Wednesday, February 25, 2004

Chiefly about Muharram

Haven't been able to write lately,. My mind is going blank. I'm down in Basrah at the moment where I think I'll probably stick around a bit longer this time. As you might know, it's the month of Muharram, which is the first month in the Islamic Hijri calendar. It's been 1425 years now since Muhammed left Mecca on his camel evading the Kuffar and taking refuge in Medina. It marks the birth of the Islamic
umma, or nation.

Muharram is also a very special month for Shia, specifically the first ten days of it. 10th of Muharram is the day Imam Al-Hussein bin Ali bin Abi Talib (Muhammed's grandson from his daughter Fatima) was killed/ martyred by the Ummayids at Al-Taff (near present day Karbala) with several sons and brothers. Al-Hussein along with his family and a handful of followers rebelled against the Ummayid rulers to restore the
Caliphate to Ahl Al-Bait (the prophet's household). He left Medina for Iraq (Iraqis were very frustrated with the Ummayids back then) responding to a cry of help and where he naiively imagined he would garner support and man power for his cause. He was so wrong. Iraqi Arabs typically abandoned him at the first display of force by the Ummayid governor Ubaid Illah bin Zeyad who oppressed the Shia
violently (which is one of the many reasons Shi'ites hate my name ;)).

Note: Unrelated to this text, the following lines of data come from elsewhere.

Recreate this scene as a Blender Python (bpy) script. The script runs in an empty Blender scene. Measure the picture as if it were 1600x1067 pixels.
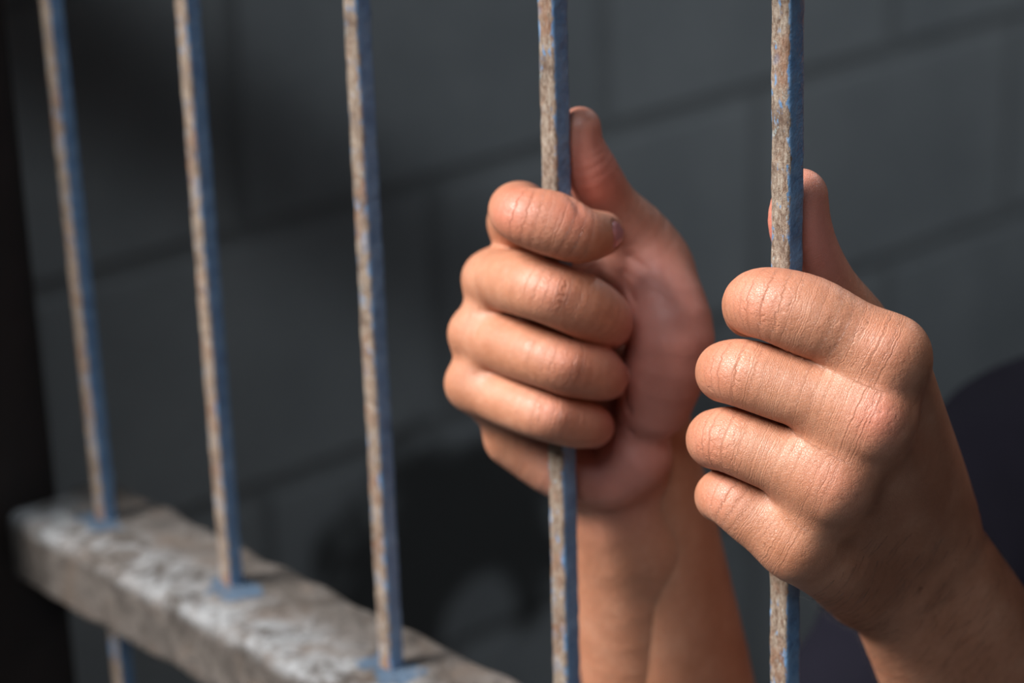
import bpy, math, random
import numpy as np
from mathutils import Vector, Matrix

random.seed(7)
rng = np.random.default_rng(7)
SC = bpy.context.scene
COL = SC.collection

# ------------------------------------------------------------------ camera
F_PX = 3732.4
YAW, PITCH, ROLL = 0.8423, 0.3529, -0.0338
CAM = np.array([0.8459, -0.5081, 0.4327])
_cy, _sy = math.cos(YAW), math.sin(YAW)
FWD = np.array([-_sy * math.cos(PITCH), _cy * math.cos(PITCH), -math.sin(PITCH)])
_r = np.array([_cy, _sy, 0.0]); _u = np.cross(_r, FWD)
RIGHT = math.cos(ROLL) * _r + math.sin(ROLL) * _u
UP = -math.sin(ROLL) * _r + math.cos(ROLL) * _u
cam_d = bpy.data.cameras.new('camera'); cam = bpy.data.objects.new('camera', cam_d); COL.objects.link(cam)
cam_d.sensor_width = 36.0; cam_d.lens = F_PX / 1600 * 36
cam_d.clip_start = 0.02; cam_d.clip_end = 50
m = Matrix.Identity(4)
for i in range(3):
    m[i][0], m[i][1], m[i][2], m[i][3] = RIGHT[i], UP[i], -FWD[i], CAM[i]
cam.matrix_world = m
cam_d.dof.use_dof = True; cam_d.dof.focus_distance = 0.70; cam_d.dof.aperture_fstop = 7.5
SC.camera = cam

# ------------------------------------------------------------------ world and lights
SC.view_settings.view_transform = 'Standard'; SC.view_settings.look = 'None'
SC.view_settings.gamma = 1.0; SC.view_settings.use_curve_mapping = False
SC.view_settings.exposure = 0.0
W = bpy.data.worlds.new('overcast_sky'); SC.world = W; W.use_nodes = True
bg = W.node_tree.nodes['Background']
bg.inputs[0].default_value = (0.85, 0.93, 1.0, 1); bg.inputs[1].default_value = 0.02

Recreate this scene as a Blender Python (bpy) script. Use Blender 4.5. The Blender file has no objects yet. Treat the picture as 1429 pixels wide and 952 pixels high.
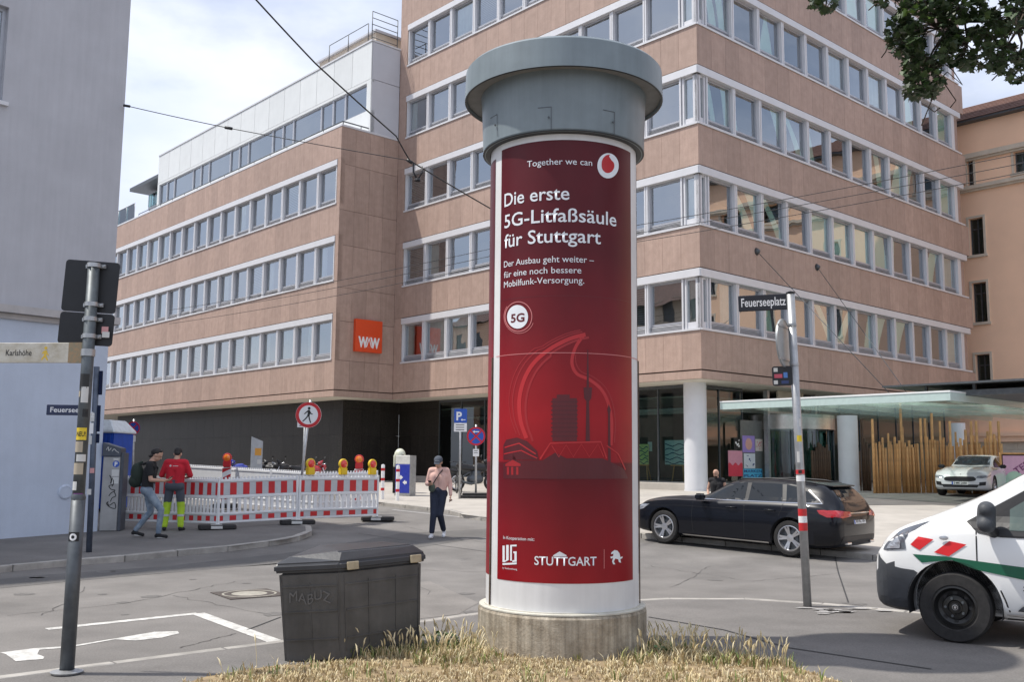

To make a long story short, Al-Hussein was slaughtered and his head sent to the Caliph Yazid bin Mu'awiyah (whose grandfather was one of the most prominent Quraish kafirs who fought against Muhammed) at Damascus along with the women and children of Bani Hashim (Muhammed's clan). A young son of Hussein (Ali Zain Al-Abidain) survived the Taff battle. He returned to Medina, and took solace in studying religion. The Ummayids watched him closely. Iraqis also tried luring him into revolting against the Caliphate, but he wisely refused (one of his sons was fooled though and headed to Iraq only to meet the same fate as his grandfather but with slightly different details). Anyway, the descendants of Imam Al-Hussein through his son Ali are the twelve infallible imams (a'ima alma'ssumeen). They are the
saints of Shi'ite Muslims. Starting from Ali bin Abi Talib (Muhammed's cousin and son-in-law), Al-Hassan and Al-Hussein (his two sons), Ali Zain Al-Abidain bin Hussein, Mohammed Al-Baqir bin Ali, Jaffar Al-Sadiq bin Muhammed, Musah Al-Kadhim bin Jaffar, Ali Al-Ridha bin Musah, Mohammed Al-Jawad bin Ali, Ali Al-Hadi bin Mohammed, Al-Hassan Al-Askari bin Ali, and the last Mohammed Al-Mahdi. Al-Mahdi allegedly dissapeared into a cave in Samarra when he was very young around the ninth century. The Shia strongly believe he will reappear one day from this cave to fill the earth with justice once again. In other words, he is their version of the Messiah. The belief in a guided saviour descending from the prophet is held by the majority of different Islamic sects, but the Shia insist that Al-Mahdi is the one. Many renown Islamic historians even deny he ever existed.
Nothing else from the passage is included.